Here is a brief outline, courtesy of Wikipedia;
Mount Elbrus is a peak located in the western Caucasus mountains, in Russia, near the border of Georgia. Mt Elbrus at 5,642 m (18,506 ft) is considered to be the highest mountain in Europe.
Elbrus stands 20 km (12 mi) north of the main range of the Greater Caucasus and 65 km (40 mi) south-southwest of the Russian town of Kislovodsk. Its permanent icecap feeds 22 glaciers which in turn give rise to the Baksan, Kuban, and Malka Rivers.
The Soviet Union encouraged ascents of Elbrus, and in 1956 it was climbed en masse by 400 mountaineers to mark the 400th anniversary of the annexation of Kabardino-Balkaria, the Autonomous Soviet Socialist Republic in which Elbrus was located.
From 1959 through 1976, a cable car system was built in stages which can take visitors as high as 3,800 meters. There are a wide variety of routes up the mountain, but the normal route, which is free of crevasses, continues more or less straight up the slope from the end of the cable car system.
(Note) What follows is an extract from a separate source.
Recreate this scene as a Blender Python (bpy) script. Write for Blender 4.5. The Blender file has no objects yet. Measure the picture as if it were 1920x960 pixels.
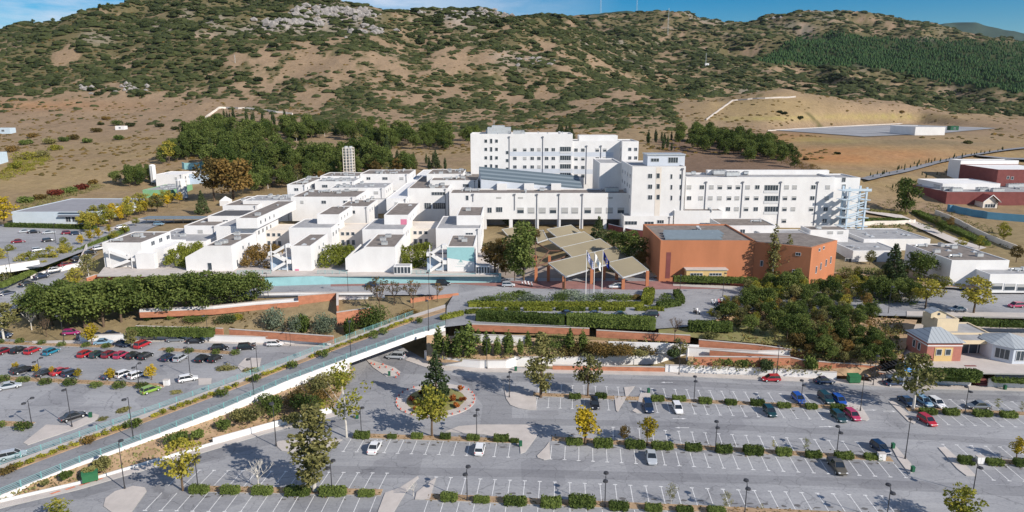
import bpy, bmesh, math, random
import numpy as np
from mathutils import Vector, Matrix
rnd = random.Random(7); nr = np.random.RandomState(11)
R = math.radians
scene = bpy.context.scene
# ------------------------------------------------------------------ camera
H = 60.0; F = 1280.0; PITCH = math.atan(290.0/F)
cam_d = bpy.data.cameras.new('camera'); cam = bpy.data.objects.new('camera', cam_d)
scene.collection.objects.link(cam); scene.camera = cam
cam_d.sensor_width = 36; cam_d.lens = 36*F/1920.0; cam_d.clip_start = 1; cam_d.clip_end = 40000
cam.location = (0, 0, H); cam.rotation_euler = (math.pi/2-PITCH, 0, 0)
# ------------------------------------------------------------------ world, sun, exposure
SUN_EL = 31.0
sdir = Vector((0.80, -0.60, 0)).normalized()*math.cos(R(SUN_EL)); sdir.z = math.sin(R(SUN_EL))
w = bpy.data.worlds.new('World'); scene.world = w; w.use_nodes = True
nt = w.node_tree; nt.nodes.clear()
wo = nt.nodes.new('ShaderNodeOutputWorld'); bg = nt.nodes.new('ShaderNodeBackground')
sky = nt.nodes.new('ShaderNodeTexSky'); sky.sky_type = 'NISHITA'; sky.sun_disc = False
sky.sun_elevation = R(SUN_EL); sky.sun_rotation = math.atan2(sdir.x, sdir.y)
sky.air_density = 1.0; sky.dust_density = 0.2; sky.ozone_density = 4.0; sky.altitude = 300
tc = nt.nodes.new('ShaderNodeTexCoord'); mp = nt.nodes.new('ShaderNodeMapping')
mp.inputs['Scale'].default_value = (3.0, 3.0, 16.0)
nz = nt.nodes.new('ShaderNodeTexNoise'); nz.inputs['Scale'].default_value = 1.6; nz.inputs['Detail'].default_value = 7
nz.inputs['Roughness'].default_value = 0.6
cr = nt.nodes.new('ShaderNodeValToRGB'); cr.color_ramp.elements[0].position = 0.36; cr.color_ramp.elements[1].position = 0.60
mx = nt.nodes.new('ShaderNodeMixRGB'); mx.inputs[2].default_value = (8.6, 9.0, 10.2, 1)
hs = nt.nodes.new('ShaderNodeHueSaturation'); hs.inputs['Saturation'].default_value = 1.65
nt.links.new(tc.outputs['Generated'], mp.inputs[0]); nt.links.new(mp.outputs[0], nz.inputs[0])
nt.links.new(nz.outputs[0], cr.inputs[0])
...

During the summer, it is not uncommon for 100 people to be attempting the summit via this route each day. The climb is not technically difficult, but it is physically arduous because of the elevations and the frequent strong winds.
The Caucasus Mountains are the result of a tectonic plate collision between the Arabian plate moving northward with respect to the Eurasian plate. They form a continuation of the Himalaya, which are being pressed upwards by a similar collison zone with the Eurasian and Indian plates. The entire region is regularly subjected to strong earthquakes from this activity, especially as the fault structure is complex with the Anatolia/Turkey and Iranian Blocks flowing sidewise, which prevents subduction of the advancing plate edge and hence the lack of volcanoes (though some minor dome structures, such as Elbrus' peaks, do exist).
Mount Elbrus should not be confused with the Alborz (also called Elburz) mountains in Iran.